Matters escalate when the baron’s son is abducted and tortured; the boy is also treated brutally by one of his playmates, who steals his flute. The events lead his mother (Ursina Lardi) to decamp with him to Italy, and the baron to fire Eva (Leonie Benesch), the young governess who also happens to be the girl our unmarried narrator has set his eye, and heart, on. Other little horrors occur as well, as when a man’s infant son falls ill after someone in the family leaves the window of the child’s room open on a cold night. But the culmination comes when another boy—the mentally challenged son of the doctor’s assistant—is also brutalized, found with a note saying that sons will suffer for the sins of their fathers.

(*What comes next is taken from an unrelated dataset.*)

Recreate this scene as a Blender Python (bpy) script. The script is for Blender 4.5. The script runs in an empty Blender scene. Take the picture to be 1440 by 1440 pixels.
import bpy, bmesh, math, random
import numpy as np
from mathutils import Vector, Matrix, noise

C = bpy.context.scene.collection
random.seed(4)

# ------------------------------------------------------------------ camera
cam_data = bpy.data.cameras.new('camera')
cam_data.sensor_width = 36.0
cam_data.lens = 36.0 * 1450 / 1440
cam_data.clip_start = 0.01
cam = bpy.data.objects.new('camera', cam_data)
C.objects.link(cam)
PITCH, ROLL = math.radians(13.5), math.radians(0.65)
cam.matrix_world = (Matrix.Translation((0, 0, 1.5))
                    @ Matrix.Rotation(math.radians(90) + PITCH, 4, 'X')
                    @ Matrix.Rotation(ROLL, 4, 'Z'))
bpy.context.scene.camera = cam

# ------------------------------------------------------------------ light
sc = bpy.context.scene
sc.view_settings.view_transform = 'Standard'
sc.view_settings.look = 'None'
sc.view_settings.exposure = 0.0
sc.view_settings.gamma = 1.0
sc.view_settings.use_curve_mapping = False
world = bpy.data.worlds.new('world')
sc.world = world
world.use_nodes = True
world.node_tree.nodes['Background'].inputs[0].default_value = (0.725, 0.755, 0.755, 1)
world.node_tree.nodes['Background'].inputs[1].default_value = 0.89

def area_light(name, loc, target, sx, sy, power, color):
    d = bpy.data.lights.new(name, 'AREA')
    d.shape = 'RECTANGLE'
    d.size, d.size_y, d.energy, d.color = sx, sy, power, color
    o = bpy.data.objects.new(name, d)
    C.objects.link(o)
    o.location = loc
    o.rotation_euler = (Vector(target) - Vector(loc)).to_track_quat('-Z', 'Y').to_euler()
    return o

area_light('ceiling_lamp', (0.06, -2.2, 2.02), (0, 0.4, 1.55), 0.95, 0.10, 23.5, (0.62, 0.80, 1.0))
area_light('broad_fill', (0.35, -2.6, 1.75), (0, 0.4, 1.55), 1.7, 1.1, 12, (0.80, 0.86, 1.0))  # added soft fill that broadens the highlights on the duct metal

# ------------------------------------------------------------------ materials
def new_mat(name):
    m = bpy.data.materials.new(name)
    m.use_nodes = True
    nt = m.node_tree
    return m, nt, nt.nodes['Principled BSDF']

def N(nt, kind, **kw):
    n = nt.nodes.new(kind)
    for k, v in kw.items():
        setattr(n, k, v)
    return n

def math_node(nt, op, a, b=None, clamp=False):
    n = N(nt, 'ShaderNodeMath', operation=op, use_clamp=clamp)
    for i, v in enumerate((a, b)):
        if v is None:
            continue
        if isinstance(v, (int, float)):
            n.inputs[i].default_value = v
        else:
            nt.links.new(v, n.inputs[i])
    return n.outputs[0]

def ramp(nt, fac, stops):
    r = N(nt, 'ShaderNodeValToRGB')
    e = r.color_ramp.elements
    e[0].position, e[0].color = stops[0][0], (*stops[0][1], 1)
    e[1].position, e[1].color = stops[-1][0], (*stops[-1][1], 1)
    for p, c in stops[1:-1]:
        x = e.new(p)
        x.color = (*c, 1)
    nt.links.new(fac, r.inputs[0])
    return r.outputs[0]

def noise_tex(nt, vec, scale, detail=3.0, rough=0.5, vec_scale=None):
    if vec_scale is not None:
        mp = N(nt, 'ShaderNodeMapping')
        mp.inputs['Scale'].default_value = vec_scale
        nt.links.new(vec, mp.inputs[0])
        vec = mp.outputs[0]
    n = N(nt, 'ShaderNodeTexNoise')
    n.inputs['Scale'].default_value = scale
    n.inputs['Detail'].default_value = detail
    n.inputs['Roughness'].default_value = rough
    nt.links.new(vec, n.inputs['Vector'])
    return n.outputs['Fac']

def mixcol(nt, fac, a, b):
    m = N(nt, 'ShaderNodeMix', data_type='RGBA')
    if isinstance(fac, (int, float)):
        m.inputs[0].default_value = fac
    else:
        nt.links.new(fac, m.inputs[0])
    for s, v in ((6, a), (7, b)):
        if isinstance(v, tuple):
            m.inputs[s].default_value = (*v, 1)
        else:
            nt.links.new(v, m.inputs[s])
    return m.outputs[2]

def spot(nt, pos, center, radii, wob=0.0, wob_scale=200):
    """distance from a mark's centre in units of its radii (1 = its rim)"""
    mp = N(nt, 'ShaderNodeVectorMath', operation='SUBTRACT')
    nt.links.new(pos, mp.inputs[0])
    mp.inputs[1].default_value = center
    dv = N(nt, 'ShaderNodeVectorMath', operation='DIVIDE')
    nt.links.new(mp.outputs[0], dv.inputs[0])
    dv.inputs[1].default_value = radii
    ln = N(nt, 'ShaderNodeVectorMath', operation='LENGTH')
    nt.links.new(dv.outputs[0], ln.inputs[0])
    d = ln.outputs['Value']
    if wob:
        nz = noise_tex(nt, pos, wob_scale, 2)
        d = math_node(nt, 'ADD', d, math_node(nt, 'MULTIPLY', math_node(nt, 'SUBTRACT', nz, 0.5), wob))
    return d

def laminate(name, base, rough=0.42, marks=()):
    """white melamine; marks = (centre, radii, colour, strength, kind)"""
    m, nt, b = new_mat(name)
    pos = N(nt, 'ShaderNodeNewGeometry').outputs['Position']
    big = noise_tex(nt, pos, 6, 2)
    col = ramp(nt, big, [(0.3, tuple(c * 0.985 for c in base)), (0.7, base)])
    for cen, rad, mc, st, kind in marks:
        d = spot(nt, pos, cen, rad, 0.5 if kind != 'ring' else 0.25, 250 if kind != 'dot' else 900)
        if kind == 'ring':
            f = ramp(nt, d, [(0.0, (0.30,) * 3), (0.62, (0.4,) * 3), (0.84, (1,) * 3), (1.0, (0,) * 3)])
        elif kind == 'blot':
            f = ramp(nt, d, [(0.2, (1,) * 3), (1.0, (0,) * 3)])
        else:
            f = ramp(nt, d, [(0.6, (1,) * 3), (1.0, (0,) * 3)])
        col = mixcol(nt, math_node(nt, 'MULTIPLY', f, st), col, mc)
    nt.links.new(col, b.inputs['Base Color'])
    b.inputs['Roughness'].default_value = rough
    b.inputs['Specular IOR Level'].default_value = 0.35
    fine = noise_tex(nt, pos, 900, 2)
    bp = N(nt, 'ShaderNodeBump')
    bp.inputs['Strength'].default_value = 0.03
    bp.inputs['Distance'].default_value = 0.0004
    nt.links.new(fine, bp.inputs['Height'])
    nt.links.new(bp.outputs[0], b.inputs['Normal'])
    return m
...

And those are only the major incidents. The atmosphere is rife with suicide, infidelity, domestic cruelty, and stern parental control that even degenerates into child molestation. Presiding over it all is the village minister (Burghart Klaussner), a brooding martinet whose eldest daughter Klara (Maria-Victoria Dragus) and son Martin (Leonard Proxauf) are never able to satisfy him, are punished for disappointing him—and seem always near the site of the crimes being perpetrated.
To be sure, there are episodes in “The White Ribbon”—the title refers to a piece of cloth the minister ties to his children to remind them always to keep themselves pure and undefiled—that lighten the mood. The most obvious is the sweet romance between the schoolteacher and the governess, which has an innocence the couplings in town lack. (Of course, it must be remembered that the teacher is the narrator, and has an incentive to present himself in a good light. Moreover, these two are outsiders, having come to their jobs from nearby villages.) But there’s certainly charm and simple goodness in one of the minister’s younger sons, who not only nurses an injured fledgling back to health but offers it to his father as a replacement for his beloved pet, which someone has killed.
For the most part, however, the film concentrates on the simmering resentments and bursts of violence that mark a community riven by class divisions, economic disparities and familial repression—all precursors to, it’s suggested (and perhaps causes of)—the great international show of hatred and destruction that’s about to occur. And the impact is especially felt by the young, who carry the scars of their parents’ casual cruelties and are shaped by them. At times the picture you feel the picture might be called “Village of the Damned,” though the sci-fi connotation would be all wrong.
This is an ensemble piece, but Friedel, Benesch, Klaussner, Bock, Lothare, Dragus and Proxauf stand out, and so too do Christoph Kanter’s simple but impeccable production design and Christian Berger’s evocative cinematography, which avoids beautifying the even the glistening snowscapes. Haneke manages every aspect impeccably, in an approach that is simultaneously theatrical and subdued—a seemingly impossible combination that he pulls off, subtly generating extraordinary tension in the process.
What “The White Ribbon” calls to mind, in a way, is a piece of Americana—“Wisconsin Death Trip.” Not so much the 1999 film, which, while intriguing, was too amateurishly executed to create the atmosphere it strove for, but Michael Lesy’s book, which through a rich tapestry of period photos and text manages to convey in almost hallucinatory terms an impressionistic picture of the inexplicable madness and irrational violence that marked the local history of a remote area of nineteenth-century America. Haneke’s film, of course, has a different nationalist point of departure, and a peculiar social structure to deal with. But it raises similarly profound and provocative issues while leaving us to grapple with them by avoiding an easy resolution. Evocative and suspenseful, it’s both a masterful recreation of a past age and a remarkable rumination on the constants of human frailty and societal brutality.